A orillas del río Maas (algunos atrevidos lo llaman mar) se encuentran los fósiles del antaño vibrante pasado industrial y agrícola que utilizaba las mansas aguas como medio de transporte. Como medio de vida.
Grandes bloques de ladrillos, vigas de madera, encuadres metálicos al albur de la climatología autóctona que, sin riesgo a equivocarme, pondría como de parte activa en la amalgama cromática que muestran las fachadas con el persistente decapado. Y entre la intensa lucha entre la herrumbre y la vegetación, una bandera pirata.
Un recuerdo literario cruza la mente dejando como residuo la impactante frase con la que Manuel de Pedrolo oxigenaba la esperanza en El mecanoscrito del segundo origen. Como le pasa a Alba, uno siente una mezcla de temor y curiosidad. Un edificio de tres plantas adyacente a tal estandarte no parece ni abandonado ni tampoco en uso diario. Hay personas dentro que al verme abren la puerta. Poco puedo imaginarme que me al cruzar la puerta como respuesta a la cordial apertura de la misma me encuentre en una hogareña estancia. Acabo de entrar en Landhuis (Señorío), perteneciente al complejo okupa de Landbouwbelang. Y me reafirmo con dicha aseveración por el simple hecho de que la decoración y diseño de su interior parece haber salido de las revistas de decoración más prestigiosas. Muy alejado queda, y sobradamente retratado, el moviemiento de misma índole por ejemplo en España, donde no hay visos de limpieza y gestión cuidada del entorno común y sobran los pósters, graffitis y las manchas de origen desconocido.
Sin entrar mucho al trapo, una de las grandes diferencias que se detecta rápidamente con respecto a sus homólogos sureños radica en la marcada concienciación social de dotar a un equipamiento inerte de vida cultural basada en la compartición y no la simple usurpación de propiedad para vivir del cuento.
Landhuis, situado en el Maas boulevar, es el mascarón de proa de la gran nave industrial que albergaba la maquinaria agrícola para pienso y grano y sus silos. Un edificio que había visto desaparecer sus suelos de madera y que ha recuperado su latir con el esfuerzo y empeño de la comunidad. Bueno, una mitad ha recuperado el aspecto de las plantas ya que la otra mitad del edificio ejerce de espacio vacío.
La planta baja dispone de una pequeña biblioteca y bar de autoservicio con un hogar curioso y bonito con una apertura de carga superior.

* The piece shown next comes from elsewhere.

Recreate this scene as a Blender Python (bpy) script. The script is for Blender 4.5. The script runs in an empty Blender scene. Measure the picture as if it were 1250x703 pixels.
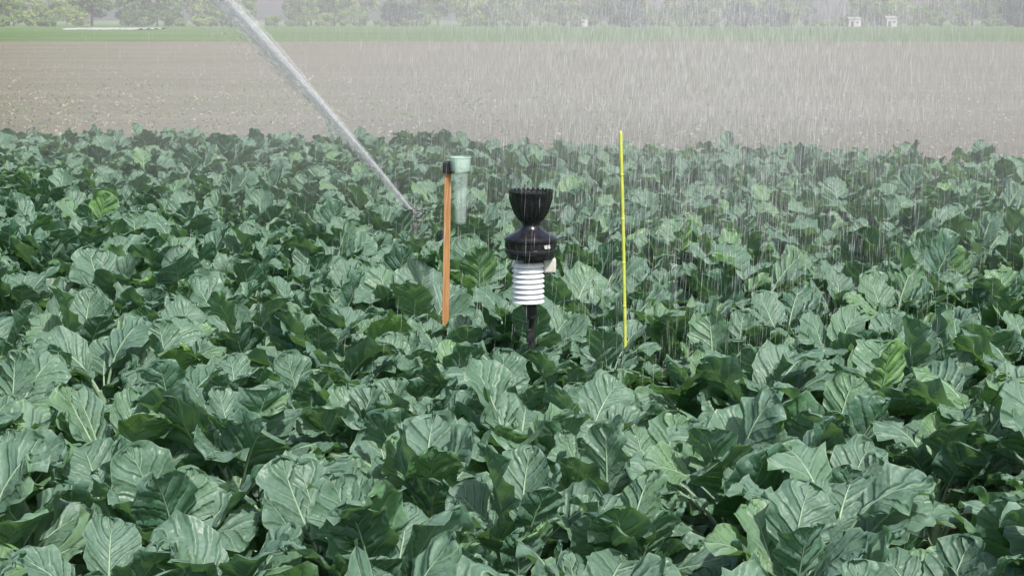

La reconstrucción se ha hecho de forma artesanal y usando mucha madera, que le atorga una gran calidez. Los suelos, por ejemplo, vienen de una antigua iglesia que renovaba el piso. El resto de materiales se consiguen por contactos o donaciones amistosas aunque siempre cabe la vía de la recolección monetaria para la adquisición de los restante.
El acceso al segundo piso se hace por unas escaleras que suben en este inmenso y alto espacio. En el primer piso se encuentra la cocina y el acceso por unas escaleras verticales al segundo nivel.
Si el valor acomete el ascenso a los cielos del segundo piso se llega a una buhardilla con la mesa que sustenta la definición de planes futuros y vista a la naturaleza envolvente. Como no puede ser de otra manera, la habitación de estudio y de toma de decisiones está protegida por una estufa holandesa.
El día en que me inmiscuyo en los quehaceres de sus habitantes es Domingo. Y aunque es día de comunión, no lo es de descanso. Landhuis abre sus puertas para que quienquiera realice actividades o tareas que bien puede ser la cocción de panecillos o de artesanía maderera.
Me llevé cuatro panecillos. La mesa, aunque bonita, no tengo dónde meterla.